◆ Available data

* start *

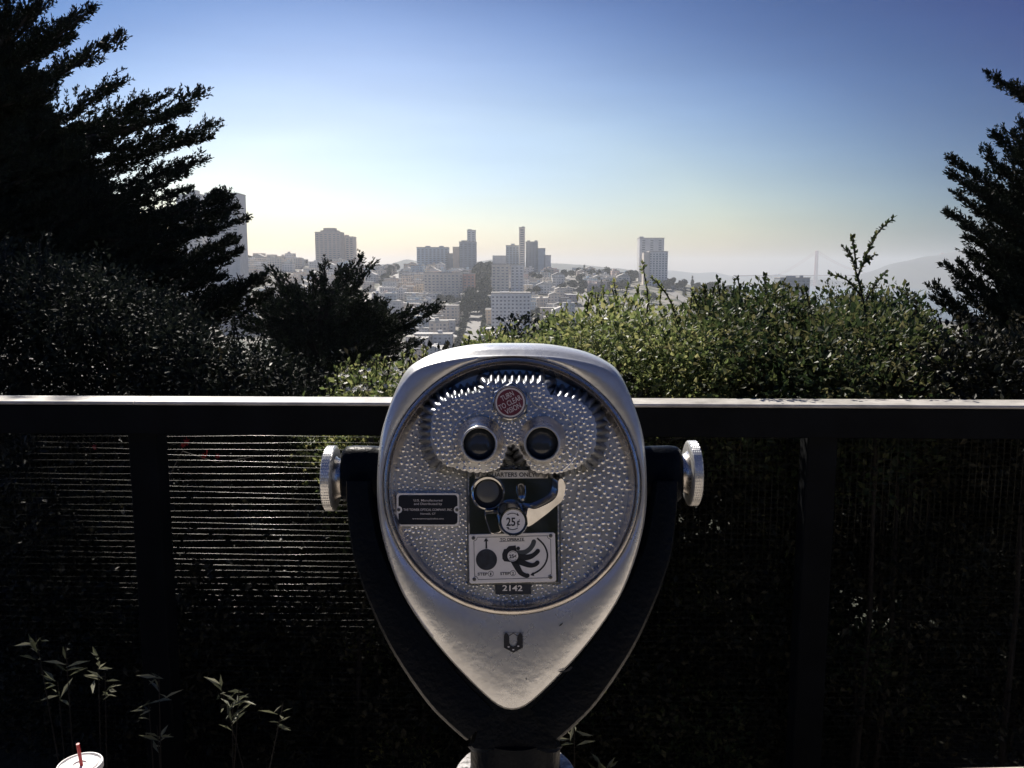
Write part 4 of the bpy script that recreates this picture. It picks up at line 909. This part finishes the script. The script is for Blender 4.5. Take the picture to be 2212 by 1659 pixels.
# ================================================================== the city on the far hill
def facade(name, wall, win=(.22, .225, .235), sx=2.6, sz=3.1, mortar=.62, seed=0.0):
    """plastered wall with rows of window openings as its surface pattern"""
    m, nt, p = mat_new(name)
    tc = N(nt, 'TexCoord'); sep = N(nt, 'SeparateXYZ'); nt.links.new(tc.outputs['Object'], sep.inputs[0])
    ad = N(nt, 'Math', operation='ADD'); nt.links.new(sep.outputs[0], ad.inputs[0]); nt.links.new(sep.outputs[1], ad.inputs[1])
    cb = N(nt, 'CombineXYZ'); nt.links.new(ad.outputs[0], cb.inputs[0]); nt.links.new(sep.outputs[2], cb.inputs[1])
    br = N(nt, 'TexBrick'); br.offset = 0; br.squash = 1
    br.inputs['Scale'].default_value = 1; br.inputs['Brick Width'].default_value = sx; br.inputs['Row Height'].default_value = sz
    br.inputs['Mortar Size'].default_value = mortar; br.inputs['Mortar Smooth'].default_value = 0
    br.inputs['Color1'].default_value = (*win, 1); br.inputs['Color2'].default_value = (*[c * 1.8 for c in win], 1)
    nz = N(nt, 'TexNoise', Scale=.15, Detail=4.0); nt.links.new(tc.outputs['Object'], nz.inputs['Vector'])
    mx = N(nt, 'Mix', data_type='RGBA'); mx.inputs[6].default_value = (*wall, 1); mx.inputs[7].default_value = (*[c * .78 for c in wall], 1)
    nt.links.new(nz.outputs[0], mx.inputs[0]); nt.links.new(mx.outputs[2], br.inputs['Mortar'])
    nt.links.new(cb.outputs[0], br.inputs['Vector']); nt.links.new(br.outputs[0], p.inputs['Base Color']); p.inputs['Roughness'].default_value = .8
    return m
WALLS = [('cream', (.82, .73, .62)), ('white', (.84, .81, .78)), ('pale grey', (.68, .67, .66)), ('beige', (.74, .61, .50)), ('pinkish', (.78, .60, .53)), ('pale blue', (.56, .66, .72)), ('tan', (.60, .49, .39)), ('grey blue', (.46, .52, .57))]
FAC = {n: [facade(n.replace(' ', '_') + '_plaster', c, sx=a, sz=3.0, mortar=bq) for a, bq in ((2.4, .62), (3.4, .8))] for n, c in WALLS}
ROOFM = [mat('pale_gravel_roof', (.50, .47, .43), .9, var=.25, vscale=.3), mat('grey_tar_roof', (.22, .22, .22), .9, var=.3, vscale=.3), mat('silver_coated_roof', (.62, .60, .57), .8, var=.2, vscale=.3)]
GLASS = mat('dark_window_glass', (.22, .23, .245), .2, spec=.6)
PLAIN = {n: mat(n.replace(' ', '_') + '_wall', c, .8, var=.15, vscale=.2) for n, c in WALLS}
PLAIN['concrete'] = mat('grey_concrete_wall', (.60, .59, .58), .8, var=.15, vscale=.2); PLAIN['brick'] = mat('brown_brick_wall', (.52, .43, .37), .85, var=.2, vscale=.2)
PLAIN['slate'] = mat('slate_grey_wall', (.36, .39, .42), .8, var=.2, vscale=.2); PLAIN['salmon'] = mat('salmon_wall', (.66, .40, .32), .8, var=.15, vscale=.2)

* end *

◆ Problem requirements
Omit each picture, then return all of the listing exactly as it stands.

◆ Written reply
Write part 4 of the bpy script that recreates this picture. It picks up at line 909. This part finishes the script. The script is for Blender 4.5. Take the picture to be 2212 by 1659 pixels.
# ================================================================== the city on the far hill
def facade(name, wall, win=(.22, .225, .235), sx=2.6, sz=3.1, mortar=.62, seed=0.0):
    """plastered wall with rows of window openings as its surface pattern"""
    m, nt, p = mat_new(name)
    tc = N(nt, 'TexCoord'); sep = N(nt, 'SeparateXYZ'); nt.links.new(tc.outputs['Object'], sep.inputs[0])
    ad = N(nt, 'Math', operation='ADD'); nt.links.new(sep.outputs[0], ad.inputs[0]); nt.links.new(sep.outputs[1], ad.inputs[1])
    cb = N(nt, 'CombineXYZ'); nt.links.new(ad.outputs[0], cb.inputs[0]); nt.links.new(sep.outputs[2], cb.inputs[1])
    br = N(nt, 'TexBrick'); br.offset = 0; br.squash = 1
    br.inputs['Scale'].default_value = 1; br.inputs['Brick Width'].default_value = sx; br.inputs['Row Height'].default_value = sz
    br.inputs['Mortar Size'].default_value = mortar; br.inputs['Mortar Smooth'].default_value = 0
    br.inputs['Color1'].default_value = (*win, 1); br.inputs['Color2'].default_value = (*[c * 1.8 for c in win], 1)
    nz = N(nt, 'TexNoise', Scale=.15, Detail=4.0); nt.links.new(tc.outputs['Object'], nz.inputs['Vector'])
    mx = N(nt, 'Mix', data_type='RGBA'); mx.inputs[6].default_value = (*wall, 1); mx.inputs[7].default_value = (*[c * .78 for c in wall], 1)
    nt.links.new(nz.outputs[0], mx.inputs[0]); nt.links.new(mx.outputs[2], br.inputs['Mortar'])
    nt.links.new(cb.outputs[0], br.inputs['Vector']); nt.links.new(br.outputs[0], p.inputs['Base Color']); p.inputs['Roughness'].default_value = .8
    return m
WALLS = [('cream', (.82, .73, .62)), ('white', (.84, .81, .78)), ('pale grey', (.68, .67, .66)), ('beige', (.74, .61, .50)), ('pinkish', (.78, .60, .53)), ('pale blue', (.56, .66, .72)), ('tan', (.60, .49, .39)), ('grey blue', (.46, .52, .57))]
FAC = {n: [facade(n.replace(' ', '_') + '_plaster', c, sx=a, sz=3.0, mortar=bq) for a, bq in ((2.4, .62), (3.4, .8))] for n, c in WALLS}
ROOFM = [mat('pale_gravel_roof', (.50, .47, .43), .9, var=.25, vscale=.3), mat('grey_tar_roof', (.22, .22, .22), .9, var=.3, vscale=.3), mat('silver_coated_roof', (.62, .60, .57), .8, var=.2, vscale=.3)]
GLASS = mat('dark_window_glass', (.22, .23, .245), .2, spec=.6)
PLAIN = {n: mat(n.replace(' ', '_') + '_wall', c, .8, var=.15, vscale=.2) for n, c in WALLS}
PLAIN['concrete'] = mat('grey_concrete_wall', (.60, .59, .58), .8, var=.15, vscale=.2); PLAIN['brick'] = mat('brown_brick_wall', (.52, .43, .37), .85, var=.2, vscale=.2)
PLAIN['slate'] = mat('slate_grey_wall', (.36, .39, .42), .8, var=.2, vscale=.2); PLAIN['salmon'] = mat('salmon_wall', (.66, .40, .32), .8, var=.15, vscale=.2)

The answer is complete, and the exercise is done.